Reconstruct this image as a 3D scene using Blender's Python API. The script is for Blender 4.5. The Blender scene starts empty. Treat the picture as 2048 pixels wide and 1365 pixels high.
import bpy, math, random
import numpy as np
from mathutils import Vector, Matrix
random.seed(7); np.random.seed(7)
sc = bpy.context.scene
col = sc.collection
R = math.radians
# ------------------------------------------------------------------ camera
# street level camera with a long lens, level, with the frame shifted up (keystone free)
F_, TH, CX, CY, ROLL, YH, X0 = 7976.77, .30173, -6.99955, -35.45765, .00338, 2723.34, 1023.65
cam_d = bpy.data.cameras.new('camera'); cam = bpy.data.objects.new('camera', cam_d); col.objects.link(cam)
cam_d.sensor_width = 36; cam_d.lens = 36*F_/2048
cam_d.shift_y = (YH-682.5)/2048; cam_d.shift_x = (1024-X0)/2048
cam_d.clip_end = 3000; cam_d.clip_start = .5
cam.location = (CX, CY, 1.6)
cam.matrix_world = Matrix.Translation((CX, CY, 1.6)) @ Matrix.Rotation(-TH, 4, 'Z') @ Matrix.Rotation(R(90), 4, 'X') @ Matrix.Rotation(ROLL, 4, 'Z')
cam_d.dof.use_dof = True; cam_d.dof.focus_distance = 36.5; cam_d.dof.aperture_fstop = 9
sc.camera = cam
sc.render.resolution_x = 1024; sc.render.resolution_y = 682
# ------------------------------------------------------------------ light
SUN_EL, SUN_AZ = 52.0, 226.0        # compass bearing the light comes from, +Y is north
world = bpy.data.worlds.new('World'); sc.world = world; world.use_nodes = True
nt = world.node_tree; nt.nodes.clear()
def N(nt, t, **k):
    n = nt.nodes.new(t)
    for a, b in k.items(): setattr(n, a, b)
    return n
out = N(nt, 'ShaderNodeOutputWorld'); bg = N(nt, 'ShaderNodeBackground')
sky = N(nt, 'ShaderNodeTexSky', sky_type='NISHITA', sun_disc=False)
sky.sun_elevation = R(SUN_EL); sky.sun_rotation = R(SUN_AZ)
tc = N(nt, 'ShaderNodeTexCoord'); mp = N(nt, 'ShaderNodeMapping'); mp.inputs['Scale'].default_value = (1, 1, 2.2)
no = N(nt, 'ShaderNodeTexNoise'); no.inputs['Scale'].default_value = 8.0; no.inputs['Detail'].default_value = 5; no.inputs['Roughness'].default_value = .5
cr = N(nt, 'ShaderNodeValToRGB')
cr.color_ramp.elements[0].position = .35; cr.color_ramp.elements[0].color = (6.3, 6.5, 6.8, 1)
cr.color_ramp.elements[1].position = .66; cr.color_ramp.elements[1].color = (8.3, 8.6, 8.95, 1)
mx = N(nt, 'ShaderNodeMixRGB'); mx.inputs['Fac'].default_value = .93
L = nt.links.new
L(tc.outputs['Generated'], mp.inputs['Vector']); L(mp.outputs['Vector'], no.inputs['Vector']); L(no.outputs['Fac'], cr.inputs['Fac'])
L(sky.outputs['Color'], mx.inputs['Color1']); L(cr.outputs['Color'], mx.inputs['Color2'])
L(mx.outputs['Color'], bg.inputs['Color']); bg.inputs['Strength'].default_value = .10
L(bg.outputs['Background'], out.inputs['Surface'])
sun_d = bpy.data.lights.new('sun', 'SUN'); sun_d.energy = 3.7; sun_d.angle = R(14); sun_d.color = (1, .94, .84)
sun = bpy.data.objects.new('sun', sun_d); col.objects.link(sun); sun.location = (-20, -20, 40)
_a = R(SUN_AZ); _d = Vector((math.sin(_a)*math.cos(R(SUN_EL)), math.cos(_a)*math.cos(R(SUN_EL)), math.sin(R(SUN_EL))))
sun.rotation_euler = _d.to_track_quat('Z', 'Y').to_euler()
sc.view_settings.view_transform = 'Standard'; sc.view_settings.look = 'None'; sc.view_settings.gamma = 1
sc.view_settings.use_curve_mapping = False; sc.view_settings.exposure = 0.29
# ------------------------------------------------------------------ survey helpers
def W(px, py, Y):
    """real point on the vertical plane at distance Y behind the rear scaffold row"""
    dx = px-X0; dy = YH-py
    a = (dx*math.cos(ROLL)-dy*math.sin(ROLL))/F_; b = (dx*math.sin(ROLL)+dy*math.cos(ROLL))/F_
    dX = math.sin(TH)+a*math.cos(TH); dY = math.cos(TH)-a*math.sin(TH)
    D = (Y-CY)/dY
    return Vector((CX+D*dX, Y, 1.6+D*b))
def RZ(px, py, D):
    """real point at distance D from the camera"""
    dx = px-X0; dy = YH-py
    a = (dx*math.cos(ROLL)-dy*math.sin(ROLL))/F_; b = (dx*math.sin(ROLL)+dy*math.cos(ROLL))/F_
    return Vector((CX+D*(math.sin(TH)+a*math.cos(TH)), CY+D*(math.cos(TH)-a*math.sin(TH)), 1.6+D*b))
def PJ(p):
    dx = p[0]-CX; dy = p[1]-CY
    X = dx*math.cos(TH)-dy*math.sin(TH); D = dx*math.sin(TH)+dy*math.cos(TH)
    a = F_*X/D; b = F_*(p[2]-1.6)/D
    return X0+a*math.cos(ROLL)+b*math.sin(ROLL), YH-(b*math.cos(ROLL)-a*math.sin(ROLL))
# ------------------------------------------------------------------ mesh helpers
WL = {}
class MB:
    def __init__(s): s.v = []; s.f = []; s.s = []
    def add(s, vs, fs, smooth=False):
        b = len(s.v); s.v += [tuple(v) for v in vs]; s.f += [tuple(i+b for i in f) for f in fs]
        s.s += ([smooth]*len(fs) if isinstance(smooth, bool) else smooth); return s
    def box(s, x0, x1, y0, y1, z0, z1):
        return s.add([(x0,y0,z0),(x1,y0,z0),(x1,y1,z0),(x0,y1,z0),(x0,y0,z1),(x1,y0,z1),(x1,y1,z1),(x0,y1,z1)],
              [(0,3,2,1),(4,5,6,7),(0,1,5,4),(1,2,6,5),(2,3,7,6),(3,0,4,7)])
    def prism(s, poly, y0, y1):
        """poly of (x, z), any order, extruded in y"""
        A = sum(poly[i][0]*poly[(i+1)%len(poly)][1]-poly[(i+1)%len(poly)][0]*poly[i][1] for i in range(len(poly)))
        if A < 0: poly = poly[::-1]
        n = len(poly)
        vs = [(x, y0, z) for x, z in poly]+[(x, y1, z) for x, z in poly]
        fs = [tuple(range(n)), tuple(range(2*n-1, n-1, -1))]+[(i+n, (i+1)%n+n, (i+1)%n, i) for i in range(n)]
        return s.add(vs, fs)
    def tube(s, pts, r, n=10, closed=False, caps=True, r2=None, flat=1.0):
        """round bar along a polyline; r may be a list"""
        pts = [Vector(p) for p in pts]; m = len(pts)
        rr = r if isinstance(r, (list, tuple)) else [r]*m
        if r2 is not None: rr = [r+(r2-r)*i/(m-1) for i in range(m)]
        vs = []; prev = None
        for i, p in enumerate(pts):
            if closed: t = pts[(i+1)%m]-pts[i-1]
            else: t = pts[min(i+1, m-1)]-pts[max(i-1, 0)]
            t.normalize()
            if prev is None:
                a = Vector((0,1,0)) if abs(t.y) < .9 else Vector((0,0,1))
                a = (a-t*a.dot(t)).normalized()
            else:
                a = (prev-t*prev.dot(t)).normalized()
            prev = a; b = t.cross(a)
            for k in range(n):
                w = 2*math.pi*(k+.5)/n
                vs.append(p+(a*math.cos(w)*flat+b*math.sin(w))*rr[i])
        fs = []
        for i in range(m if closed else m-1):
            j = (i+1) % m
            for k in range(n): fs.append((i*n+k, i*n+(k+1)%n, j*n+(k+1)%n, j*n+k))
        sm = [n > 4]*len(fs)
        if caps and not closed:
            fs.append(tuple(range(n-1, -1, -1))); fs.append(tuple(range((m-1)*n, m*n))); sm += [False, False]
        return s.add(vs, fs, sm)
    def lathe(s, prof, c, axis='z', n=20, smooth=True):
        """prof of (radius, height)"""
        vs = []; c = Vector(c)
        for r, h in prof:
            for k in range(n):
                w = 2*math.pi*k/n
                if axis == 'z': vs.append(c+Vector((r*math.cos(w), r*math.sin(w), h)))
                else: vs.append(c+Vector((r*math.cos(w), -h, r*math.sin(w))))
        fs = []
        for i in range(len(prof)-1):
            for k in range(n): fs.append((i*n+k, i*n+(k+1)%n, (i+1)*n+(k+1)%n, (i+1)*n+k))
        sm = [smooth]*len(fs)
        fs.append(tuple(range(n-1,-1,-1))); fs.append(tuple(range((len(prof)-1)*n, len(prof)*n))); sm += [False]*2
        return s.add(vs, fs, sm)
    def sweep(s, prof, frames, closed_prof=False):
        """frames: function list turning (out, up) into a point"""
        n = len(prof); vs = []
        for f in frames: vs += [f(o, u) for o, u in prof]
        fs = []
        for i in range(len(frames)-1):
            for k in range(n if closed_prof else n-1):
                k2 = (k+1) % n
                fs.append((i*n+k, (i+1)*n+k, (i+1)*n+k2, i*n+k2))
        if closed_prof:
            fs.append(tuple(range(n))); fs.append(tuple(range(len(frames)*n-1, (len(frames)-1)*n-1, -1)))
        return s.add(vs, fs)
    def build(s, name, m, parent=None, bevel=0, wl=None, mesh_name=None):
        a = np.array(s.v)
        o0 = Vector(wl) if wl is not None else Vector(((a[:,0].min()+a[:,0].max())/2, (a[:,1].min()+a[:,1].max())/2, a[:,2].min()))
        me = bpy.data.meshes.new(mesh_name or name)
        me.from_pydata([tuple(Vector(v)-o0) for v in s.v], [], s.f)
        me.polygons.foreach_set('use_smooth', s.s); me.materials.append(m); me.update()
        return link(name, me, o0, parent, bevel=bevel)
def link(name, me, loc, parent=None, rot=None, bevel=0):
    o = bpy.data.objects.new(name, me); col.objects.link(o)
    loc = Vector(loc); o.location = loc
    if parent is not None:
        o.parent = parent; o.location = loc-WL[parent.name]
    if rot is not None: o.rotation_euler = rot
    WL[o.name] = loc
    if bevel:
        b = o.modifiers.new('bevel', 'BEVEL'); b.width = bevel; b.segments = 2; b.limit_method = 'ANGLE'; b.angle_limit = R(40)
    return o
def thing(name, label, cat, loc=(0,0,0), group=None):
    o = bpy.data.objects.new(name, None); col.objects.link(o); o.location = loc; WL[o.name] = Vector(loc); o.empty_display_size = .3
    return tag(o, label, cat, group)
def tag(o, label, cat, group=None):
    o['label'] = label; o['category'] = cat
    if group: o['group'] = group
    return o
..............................
Do this =>
Copy each line of the listing in which the word "scene" can be found.

Solution to the exercise =>
Reconstruct this image as a 3D scene using Blender's Python API. The script is for Blender 4.5. The Blender scene starts empty. Treat the picture as 2048 pixels wide and 1365 pixels high.
sc = bpy.context.scene